Existe-t-il des alternatives?
Si le débat perdure, certains critiquent sa vision binaire qui oppose le « respect absolu de la vie privée » à « l'accès illimité aux données ». Un tel portrait ne rend pas justice aux multiples possibilités que possèdent déjà les agences de sécurité étatiques pour intercepter et déchiffrer les communications lors d’enquêtes, comme le piratage légal ou la divulgation forcée. Pour les analystes, bien que ces instruments légaux soient plus sécuritaires que ceux continuellement préconisés par les agences de sécurité américaines, ils doivent toutefois être utilisés raisonnablement et être documentés pour permettre un examen par le public et éviter qu’ils se transforment en outils de surveillance de masse.
D’autres alternatives ne nécessitant pas l'octroi d'un accès extraordinaire sur les données chiffrées en transit sont également explorées, notamment via le Invest in Child Safety Act et le Technology in Criminal Justice Act. Ces projets de loi, s’attaquant respectivement à la pédopornographie et à la difficulté de collecter et d’utiliser les données acquises légalement, deux enjeux mis de l'avant par les autorités pour justifier la nécessité d’affaiblir le chiffrement, proposent des investissements financiers plus importants dans la lutte contre le cybercrime. De telles mesures pourraient aider les forces de l’ordre à accomplir plus efficacement leur travail sans compromettre la sécurité des systèmes informatiques des infrastructures critiques, comme les télécommunications.
Le contexte canadien
Sans grand étonnement, les forces de l’ordre canadiennes reprennent elles aussi le narratif porté par les autorités américaines (et plus largement, du Groupe des cinq) qui exigent, face à un monde virtuel de plus en plus « sombre », des options techniques leur permettant de déchiffrer les communications confidentielles en transit. Le ministère de la sécurité publique canadien critique le chiffrement, qu’il décrit comme « une mesure qui nuit de façon considérable à la capacité des organismes d’exécution de la loi et de sécurité nationale de mener des enquêtes dans le cyberespace ».

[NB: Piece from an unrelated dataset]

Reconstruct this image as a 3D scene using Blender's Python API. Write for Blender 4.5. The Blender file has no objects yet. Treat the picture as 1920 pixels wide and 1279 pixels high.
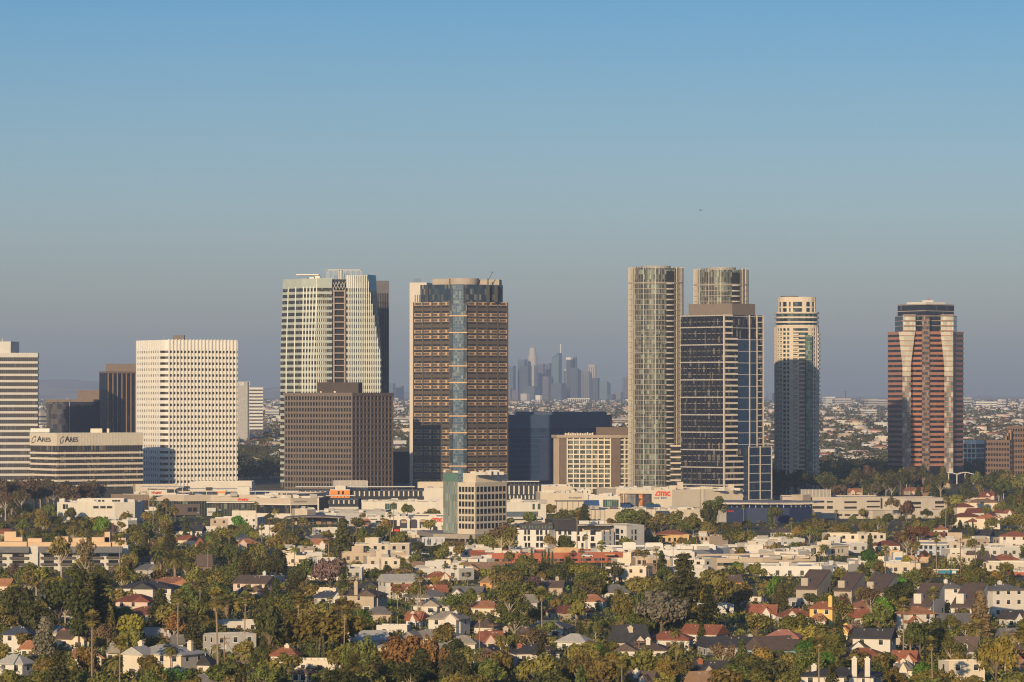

Si le ministère réitère l’importance de « mener des consultations rigoureuses auprès de la population », des groupes de défense des libertés civiles déplorent sa position, en rappelant qu’en plus d’affaiblir fondamentalement la sécurité des systèmes visés, la vulnérabilisation du chiffrement met à mal plusieurs droits garantis par la Charte canadienne des droits et libertés, comme la liberté d'expression, de religion, ou encore, de pensée.

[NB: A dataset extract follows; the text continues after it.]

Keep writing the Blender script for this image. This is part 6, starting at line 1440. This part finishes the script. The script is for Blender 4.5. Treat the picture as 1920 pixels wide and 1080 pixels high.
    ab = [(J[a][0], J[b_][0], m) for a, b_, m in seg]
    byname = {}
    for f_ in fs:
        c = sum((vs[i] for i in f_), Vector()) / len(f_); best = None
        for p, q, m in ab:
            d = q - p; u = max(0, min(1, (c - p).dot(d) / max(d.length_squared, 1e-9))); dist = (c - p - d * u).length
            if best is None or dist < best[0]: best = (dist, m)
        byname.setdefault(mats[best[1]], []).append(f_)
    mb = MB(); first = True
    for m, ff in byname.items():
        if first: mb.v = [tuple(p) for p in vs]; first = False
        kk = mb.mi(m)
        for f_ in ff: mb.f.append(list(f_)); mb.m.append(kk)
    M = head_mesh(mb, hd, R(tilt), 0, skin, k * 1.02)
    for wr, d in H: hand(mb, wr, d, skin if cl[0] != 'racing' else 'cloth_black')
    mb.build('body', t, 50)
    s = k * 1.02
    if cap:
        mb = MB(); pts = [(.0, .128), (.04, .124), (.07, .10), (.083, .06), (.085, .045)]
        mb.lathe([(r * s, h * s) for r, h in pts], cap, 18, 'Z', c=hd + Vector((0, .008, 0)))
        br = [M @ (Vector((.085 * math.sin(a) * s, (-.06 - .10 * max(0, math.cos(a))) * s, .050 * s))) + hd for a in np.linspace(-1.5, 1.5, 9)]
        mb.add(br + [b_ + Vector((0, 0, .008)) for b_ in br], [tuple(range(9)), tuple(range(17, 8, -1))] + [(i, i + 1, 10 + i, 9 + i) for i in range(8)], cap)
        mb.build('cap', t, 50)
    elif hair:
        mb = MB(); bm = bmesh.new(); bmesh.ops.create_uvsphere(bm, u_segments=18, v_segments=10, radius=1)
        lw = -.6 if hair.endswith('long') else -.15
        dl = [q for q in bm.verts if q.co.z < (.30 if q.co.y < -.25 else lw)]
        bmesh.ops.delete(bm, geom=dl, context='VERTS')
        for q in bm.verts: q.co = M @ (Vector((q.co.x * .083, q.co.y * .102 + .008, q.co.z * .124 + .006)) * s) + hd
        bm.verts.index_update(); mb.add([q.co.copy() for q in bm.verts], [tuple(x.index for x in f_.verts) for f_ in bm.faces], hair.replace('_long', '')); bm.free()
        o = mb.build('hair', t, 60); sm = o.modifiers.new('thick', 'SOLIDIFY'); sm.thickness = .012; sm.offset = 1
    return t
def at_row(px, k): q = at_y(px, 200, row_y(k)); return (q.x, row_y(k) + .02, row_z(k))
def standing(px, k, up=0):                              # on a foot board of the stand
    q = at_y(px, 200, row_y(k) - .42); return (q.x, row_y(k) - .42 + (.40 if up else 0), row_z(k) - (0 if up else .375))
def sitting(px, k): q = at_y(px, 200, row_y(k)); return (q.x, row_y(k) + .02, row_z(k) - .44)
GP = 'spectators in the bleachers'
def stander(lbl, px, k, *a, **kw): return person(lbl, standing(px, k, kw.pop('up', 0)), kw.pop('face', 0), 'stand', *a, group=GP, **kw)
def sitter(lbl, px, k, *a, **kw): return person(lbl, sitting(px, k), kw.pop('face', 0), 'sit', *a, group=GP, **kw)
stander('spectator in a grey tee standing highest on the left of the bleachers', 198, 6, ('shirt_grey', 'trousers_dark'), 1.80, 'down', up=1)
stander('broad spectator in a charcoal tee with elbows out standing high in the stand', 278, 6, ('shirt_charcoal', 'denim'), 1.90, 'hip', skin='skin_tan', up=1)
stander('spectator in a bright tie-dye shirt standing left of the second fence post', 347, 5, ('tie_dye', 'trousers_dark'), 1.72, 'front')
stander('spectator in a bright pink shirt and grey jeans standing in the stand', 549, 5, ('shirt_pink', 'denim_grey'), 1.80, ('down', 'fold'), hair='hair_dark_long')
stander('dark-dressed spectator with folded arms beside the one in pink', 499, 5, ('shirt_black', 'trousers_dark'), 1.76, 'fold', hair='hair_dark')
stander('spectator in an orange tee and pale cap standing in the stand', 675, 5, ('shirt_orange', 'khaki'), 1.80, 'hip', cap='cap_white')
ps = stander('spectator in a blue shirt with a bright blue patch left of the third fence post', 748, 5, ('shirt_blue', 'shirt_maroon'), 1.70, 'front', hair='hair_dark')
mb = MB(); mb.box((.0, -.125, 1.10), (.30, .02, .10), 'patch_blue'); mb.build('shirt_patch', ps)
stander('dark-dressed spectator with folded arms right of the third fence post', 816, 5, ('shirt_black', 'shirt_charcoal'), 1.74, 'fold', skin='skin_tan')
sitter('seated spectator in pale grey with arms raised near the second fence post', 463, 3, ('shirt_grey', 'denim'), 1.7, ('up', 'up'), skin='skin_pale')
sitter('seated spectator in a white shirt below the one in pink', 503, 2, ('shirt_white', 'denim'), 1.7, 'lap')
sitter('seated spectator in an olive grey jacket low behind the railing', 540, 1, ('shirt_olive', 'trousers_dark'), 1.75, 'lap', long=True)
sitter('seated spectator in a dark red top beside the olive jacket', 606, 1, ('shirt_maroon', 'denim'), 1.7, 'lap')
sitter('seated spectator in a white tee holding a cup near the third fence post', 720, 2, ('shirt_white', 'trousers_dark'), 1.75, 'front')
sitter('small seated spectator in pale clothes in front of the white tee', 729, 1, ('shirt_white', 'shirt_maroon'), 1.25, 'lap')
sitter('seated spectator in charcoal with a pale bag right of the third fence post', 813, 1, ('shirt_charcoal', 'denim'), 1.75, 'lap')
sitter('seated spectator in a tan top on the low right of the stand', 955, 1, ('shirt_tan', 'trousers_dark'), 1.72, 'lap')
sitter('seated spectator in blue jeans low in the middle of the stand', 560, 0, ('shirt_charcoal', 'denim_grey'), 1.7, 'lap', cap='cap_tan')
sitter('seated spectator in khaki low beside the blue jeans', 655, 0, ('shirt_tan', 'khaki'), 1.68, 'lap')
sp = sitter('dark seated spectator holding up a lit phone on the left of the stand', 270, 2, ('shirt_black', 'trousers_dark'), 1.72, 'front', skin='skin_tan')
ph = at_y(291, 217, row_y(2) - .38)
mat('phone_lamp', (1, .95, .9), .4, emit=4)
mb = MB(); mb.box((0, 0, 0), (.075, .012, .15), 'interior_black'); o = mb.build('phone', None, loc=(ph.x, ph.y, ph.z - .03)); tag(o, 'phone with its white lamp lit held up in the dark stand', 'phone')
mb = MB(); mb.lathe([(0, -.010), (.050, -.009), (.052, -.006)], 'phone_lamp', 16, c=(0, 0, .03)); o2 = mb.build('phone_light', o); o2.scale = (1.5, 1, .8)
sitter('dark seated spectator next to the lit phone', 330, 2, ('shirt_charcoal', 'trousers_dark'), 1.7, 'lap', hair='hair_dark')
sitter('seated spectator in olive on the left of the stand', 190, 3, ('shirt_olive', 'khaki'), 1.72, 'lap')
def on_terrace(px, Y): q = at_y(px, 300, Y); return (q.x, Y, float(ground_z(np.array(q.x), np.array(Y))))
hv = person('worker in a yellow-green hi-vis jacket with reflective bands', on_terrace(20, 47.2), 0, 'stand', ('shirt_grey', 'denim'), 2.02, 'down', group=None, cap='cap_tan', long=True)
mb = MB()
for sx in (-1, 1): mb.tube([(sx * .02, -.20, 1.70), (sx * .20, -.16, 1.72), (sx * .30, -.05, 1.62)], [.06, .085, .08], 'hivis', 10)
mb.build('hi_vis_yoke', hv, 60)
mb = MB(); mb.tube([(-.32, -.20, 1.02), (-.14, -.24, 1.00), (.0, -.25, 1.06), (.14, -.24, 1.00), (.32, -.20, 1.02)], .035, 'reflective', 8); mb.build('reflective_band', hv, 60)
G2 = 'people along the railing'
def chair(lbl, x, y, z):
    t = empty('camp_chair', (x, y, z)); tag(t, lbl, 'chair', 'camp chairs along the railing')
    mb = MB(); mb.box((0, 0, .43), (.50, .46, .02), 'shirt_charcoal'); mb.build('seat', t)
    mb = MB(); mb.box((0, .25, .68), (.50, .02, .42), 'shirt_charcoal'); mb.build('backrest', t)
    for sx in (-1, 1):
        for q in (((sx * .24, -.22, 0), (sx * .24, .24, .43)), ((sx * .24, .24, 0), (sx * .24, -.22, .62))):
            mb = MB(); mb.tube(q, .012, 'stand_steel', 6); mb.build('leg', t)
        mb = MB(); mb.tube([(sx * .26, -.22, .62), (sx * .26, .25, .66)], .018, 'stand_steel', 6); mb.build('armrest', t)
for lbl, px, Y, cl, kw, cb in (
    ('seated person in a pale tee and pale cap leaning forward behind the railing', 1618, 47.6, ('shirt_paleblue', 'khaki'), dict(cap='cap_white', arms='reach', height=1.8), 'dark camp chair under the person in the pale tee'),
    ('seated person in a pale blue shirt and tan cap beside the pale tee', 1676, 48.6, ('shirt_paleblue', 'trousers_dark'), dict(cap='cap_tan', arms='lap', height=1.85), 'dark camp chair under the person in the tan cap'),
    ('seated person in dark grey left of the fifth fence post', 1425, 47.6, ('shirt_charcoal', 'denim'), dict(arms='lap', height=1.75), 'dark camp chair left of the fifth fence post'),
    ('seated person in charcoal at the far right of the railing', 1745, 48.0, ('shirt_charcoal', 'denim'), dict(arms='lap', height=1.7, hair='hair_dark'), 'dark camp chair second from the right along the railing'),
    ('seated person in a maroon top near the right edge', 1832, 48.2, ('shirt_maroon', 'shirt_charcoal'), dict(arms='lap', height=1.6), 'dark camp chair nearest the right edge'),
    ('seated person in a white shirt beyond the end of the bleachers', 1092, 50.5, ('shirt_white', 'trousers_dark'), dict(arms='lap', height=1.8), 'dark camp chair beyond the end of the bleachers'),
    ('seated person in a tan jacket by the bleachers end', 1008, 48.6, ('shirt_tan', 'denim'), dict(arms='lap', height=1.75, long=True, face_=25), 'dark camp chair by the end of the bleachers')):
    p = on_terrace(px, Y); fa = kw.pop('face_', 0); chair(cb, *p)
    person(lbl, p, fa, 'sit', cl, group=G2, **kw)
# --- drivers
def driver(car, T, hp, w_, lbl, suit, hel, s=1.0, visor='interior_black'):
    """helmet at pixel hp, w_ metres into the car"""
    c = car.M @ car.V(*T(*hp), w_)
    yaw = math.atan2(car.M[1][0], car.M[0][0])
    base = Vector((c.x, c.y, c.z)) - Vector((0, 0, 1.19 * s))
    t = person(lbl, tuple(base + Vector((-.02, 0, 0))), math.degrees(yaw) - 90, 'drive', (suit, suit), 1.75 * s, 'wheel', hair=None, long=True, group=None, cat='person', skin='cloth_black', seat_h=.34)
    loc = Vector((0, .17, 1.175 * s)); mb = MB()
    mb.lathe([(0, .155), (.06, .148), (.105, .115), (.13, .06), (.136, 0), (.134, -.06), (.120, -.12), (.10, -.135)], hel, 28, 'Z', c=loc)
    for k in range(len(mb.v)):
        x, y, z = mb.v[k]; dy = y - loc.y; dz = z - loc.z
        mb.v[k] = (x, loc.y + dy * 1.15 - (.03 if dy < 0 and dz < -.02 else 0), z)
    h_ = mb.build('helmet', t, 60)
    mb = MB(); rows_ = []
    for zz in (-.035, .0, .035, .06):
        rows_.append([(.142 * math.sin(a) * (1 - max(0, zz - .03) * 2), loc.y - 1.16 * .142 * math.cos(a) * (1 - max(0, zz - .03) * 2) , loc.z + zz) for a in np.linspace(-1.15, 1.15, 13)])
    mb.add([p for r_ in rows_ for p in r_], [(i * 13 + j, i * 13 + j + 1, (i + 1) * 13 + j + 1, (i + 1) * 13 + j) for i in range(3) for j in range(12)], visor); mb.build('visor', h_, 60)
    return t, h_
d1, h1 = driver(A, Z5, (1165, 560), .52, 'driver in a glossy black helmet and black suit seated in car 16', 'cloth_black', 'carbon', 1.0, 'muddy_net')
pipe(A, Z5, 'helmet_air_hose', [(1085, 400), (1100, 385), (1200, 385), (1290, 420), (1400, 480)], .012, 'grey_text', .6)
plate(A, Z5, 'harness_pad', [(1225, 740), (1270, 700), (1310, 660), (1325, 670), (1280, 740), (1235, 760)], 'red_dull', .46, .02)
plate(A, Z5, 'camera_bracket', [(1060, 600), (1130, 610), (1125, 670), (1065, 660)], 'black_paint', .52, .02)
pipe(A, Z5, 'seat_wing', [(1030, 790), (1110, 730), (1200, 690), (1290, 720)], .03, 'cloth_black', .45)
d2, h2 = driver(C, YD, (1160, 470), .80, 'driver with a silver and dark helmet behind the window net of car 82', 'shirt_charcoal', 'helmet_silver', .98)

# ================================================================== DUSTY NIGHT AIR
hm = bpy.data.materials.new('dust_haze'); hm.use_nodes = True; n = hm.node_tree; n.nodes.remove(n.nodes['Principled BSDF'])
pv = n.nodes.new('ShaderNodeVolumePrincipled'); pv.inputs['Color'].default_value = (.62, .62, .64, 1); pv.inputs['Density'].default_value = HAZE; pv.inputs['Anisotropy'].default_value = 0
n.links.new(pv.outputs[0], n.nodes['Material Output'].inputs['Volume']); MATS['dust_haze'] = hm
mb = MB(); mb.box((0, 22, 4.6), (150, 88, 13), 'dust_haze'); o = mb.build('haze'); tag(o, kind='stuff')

Bien que le piratage de Salt Typhoon n’ait pas modifié la perception des forces de l’ordre sur les dangers de l’affaiblissement du chiffrement, le choc causé par cet incident apportera certainement un nouvel élan aux arguments de la communauté pro-chiffrement et pourrait inciter à explorer des solutions alternatives au-delà d’un débat binaire.